Objective -
Transcribe the material from its first line onward, ending with the line that contains "table(4.92-.915-1.83*i, 8.375, 1.826, .85, 0, 'rectangular" and adding nothing beyond it.

Given data -
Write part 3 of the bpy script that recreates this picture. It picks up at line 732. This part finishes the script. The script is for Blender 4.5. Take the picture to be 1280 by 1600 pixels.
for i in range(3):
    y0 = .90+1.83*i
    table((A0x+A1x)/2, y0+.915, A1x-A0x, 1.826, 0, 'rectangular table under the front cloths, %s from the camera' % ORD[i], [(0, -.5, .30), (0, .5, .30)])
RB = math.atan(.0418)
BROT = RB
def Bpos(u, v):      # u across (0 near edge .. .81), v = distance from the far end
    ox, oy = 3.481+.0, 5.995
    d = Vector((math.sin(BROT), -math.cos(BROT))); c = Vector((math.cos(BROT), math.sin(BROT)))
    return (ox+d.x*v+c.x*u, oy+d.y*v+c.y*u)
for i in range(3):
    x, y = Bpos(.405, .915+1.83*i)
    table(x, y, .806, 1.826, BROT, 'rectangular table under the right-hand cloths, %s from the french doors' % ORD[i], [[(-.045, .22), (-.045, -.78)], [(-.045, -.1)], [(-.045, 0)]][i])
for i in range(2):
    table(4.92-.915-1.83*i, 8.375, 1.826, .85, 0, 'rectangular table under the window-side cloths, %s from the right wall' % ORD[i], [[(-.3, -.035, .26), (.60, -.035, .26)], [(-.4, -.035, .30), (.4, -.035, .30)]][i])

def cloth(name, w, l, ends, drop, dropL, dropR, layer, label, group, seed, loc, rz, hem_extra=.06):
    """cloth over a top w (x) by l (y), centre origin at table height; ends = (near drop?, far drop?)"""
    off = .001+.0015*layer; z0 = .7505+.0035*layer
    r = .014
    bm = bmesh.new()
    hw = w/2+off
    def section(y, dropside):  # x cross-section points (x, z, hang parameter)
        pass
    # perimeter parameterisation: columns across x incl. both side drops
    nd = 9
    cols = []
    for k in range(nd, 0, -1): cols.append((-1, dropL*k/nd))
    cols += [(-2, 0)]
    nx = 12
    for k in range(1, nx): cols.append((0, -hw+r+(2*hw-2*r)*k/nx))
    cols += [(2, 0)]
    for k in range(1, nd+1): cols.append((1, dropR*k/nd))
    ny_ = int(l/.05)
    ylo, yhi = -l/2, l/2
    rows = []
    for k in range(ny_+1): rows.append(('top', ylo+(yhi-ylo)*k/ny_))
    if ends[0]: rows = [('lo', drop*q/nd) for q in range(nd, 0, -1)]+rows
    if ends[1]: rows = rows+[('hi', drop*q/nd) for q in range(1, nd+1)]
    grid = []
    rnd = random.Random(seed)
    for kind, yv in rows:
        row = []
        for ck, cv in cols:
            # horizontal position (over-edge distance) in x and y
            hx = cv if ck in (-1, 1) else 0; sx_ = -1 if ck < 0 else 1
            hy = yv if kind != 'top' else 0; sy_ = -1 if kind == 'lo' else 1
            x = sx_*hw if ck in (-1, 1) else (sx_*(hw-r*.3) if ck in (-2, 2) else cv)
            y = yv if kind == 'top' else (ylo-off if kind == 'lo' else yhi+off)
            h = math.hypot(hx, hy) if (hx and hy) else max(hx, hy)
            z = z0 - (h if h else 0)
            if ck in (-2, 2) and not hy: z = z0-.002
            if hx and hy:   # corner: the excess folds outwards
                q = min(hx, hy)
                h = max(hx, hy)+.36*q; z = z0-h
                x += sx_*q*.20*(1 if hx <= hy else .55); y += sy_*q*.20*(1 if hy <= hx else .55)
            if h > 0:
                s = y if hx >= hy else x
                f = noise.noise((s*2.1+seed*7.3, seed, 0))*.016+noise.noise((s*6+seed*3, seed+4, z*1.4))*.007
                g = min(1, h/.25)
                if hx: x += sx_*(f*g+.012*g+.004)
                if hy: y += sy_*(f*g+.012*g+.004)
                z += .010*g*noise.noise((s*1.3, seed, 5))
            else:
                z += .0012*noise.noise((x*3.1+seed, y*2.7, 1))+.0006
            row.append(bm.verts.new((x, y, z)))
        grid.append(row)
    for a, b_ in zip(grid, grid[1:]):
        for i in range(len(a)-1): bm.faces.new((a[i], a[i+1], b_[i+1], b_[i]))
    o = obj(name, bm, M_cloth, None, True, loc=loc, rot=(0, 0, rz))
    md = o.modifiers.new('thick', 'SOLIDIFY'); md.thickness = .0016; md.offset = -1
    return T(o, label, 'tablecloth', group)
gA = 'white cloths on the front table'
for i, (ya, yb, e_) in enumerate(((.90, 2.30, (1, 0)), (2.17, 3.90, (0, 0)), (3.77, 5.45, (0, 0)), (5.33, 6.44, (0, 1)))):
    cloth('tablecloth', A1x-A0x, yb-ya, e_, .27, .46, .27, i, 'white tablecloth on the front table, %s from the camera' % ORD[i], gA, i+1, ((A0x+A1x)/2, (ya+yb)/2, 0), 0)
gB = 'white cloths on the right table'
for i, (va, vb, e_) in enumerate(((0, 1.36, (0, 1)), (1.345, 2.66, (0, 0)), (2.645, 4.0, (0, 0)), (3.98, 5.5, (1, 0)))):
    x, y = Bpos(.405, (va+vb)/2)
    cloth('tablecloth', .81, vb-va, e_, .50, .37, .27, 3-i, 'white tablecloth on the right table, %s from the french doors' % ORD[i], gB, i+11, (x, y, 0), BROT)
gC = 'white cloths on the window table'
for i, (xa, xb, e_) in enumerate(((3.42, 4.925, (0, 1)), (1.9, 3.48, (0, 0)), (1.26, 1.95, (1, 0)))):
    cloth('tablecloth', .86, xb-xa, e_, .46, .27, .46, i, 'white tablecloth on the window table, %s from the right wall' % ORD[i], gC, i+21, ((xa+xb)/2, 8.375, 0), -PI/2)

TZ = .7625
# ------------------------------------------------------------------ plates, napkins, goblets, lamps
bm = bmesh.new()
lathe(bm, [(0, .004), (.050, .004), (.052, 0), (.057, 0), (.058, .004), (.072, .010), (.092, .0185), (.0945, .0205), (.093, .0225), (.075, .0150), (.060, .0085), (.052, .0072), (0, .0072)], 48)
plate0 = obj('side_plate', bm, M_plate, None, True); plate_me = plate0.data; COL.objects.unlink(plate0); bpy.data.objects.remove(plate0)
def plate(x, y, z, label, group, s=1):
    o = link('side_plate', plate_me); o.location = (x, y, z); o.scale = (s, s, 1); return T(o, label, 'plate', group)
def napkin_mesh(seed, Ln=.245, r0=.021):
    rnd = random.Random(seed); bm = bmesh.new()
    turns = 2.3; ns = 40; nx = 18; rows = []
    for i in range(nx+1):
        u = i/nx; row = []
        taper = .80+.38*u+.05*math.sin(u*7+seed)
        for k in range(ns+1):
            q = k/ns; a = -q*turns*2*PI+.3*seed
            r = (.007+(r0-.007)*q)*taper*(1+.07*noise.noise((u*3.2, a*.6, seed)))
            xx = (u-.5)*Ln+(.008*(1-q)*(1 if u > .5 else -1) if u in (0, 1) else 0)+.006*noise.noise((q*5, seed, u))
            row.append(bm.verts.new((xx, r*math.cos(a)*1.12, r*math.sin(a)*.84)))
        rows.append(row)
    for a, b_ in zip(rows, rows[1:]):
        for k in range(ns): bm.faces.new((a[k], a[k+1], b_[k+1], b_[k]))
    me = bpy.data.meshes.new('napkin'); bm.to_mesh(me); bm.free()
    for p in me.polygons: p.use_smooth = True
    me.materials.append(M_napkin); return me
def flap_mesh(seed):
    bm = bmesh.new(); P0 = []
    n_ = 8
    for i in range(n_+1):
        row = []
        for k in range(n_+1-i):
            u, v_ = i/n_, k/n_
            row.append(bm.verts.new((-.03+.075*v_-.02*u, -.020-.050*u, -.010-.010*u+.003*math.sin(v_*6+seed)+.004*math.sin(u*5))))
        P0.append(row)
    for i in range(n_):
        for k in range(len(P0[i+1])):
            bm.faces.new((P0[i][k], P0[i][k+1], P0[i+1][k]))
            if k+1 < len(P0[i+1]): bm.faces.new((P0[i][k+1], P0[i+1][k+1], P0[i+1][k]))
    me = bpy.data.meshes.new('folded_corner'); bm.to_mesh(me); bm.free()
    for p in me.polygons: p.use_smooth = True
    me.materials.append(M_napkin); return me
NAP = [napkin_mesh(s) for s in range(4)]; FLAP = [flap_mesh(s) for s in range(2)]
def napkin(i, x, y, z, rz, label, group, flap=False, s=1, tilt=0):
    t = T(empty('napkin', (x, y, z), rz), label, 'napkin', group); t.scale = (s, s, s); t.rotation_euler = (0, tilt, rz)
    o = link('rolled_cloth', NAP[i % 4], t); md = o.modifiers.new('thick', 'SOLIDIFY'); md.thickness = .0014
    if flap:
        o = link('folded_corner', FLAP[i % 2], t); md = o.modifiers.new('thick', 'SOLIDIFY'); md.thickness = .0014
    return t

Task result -
Write part 3 of the bpy script that recreates this picture. It picks up at line 732. This part finishes the script. The script is for Blender 4.5. Take the picture to be 1280 by 1600 pixels.
for i in range(3):
    y0 = .90+1.83*i
    table((A0x+A1x)/2, y0+.915, A1x-A0x, 1.826, 0, 'rectangular table under the front cloths, %s from the camera' % ORD[i], [(0, -.5, .30), (0, .5, .30)])
RB = math.atan(.0418)
BROT = RB
def Bpos(u, v):      # u across (0 near edge .. .81), v = distance from the far end
    ox, oy = 3.481+.0, 5.995
    d = Vector((math.sin(BROT), -math.cos(BROT))); c = Vector((math.cos(BROT), math.sin(BROT)))
    return (ox+d.x*v+c.x*u, oy+d.y*v+c.y*u)
for i in range(3):
    x, y = Bpos(.405, .915+1.83*i)
    table(x, y, .806, 1.826, BROT, 'rectangular table under the right-hand cloths, %s from the french doors' % ORD[i], [[(-.045, .22), (-.045, -.78)], [(-.045, -.1)], [(-.045, 0)]][i])
for i in range(2):
    table(4.92-.915-1.83*i, 8.375, 1.826, .85, 0, 'rectangular table under the window-side cloths, %s from the right wall' % ORD[i], [[(-.3, -.035, .26), (.60, -.035, .26)], [(-.4, -.035, .30), (.4, -.035, .30)]][i])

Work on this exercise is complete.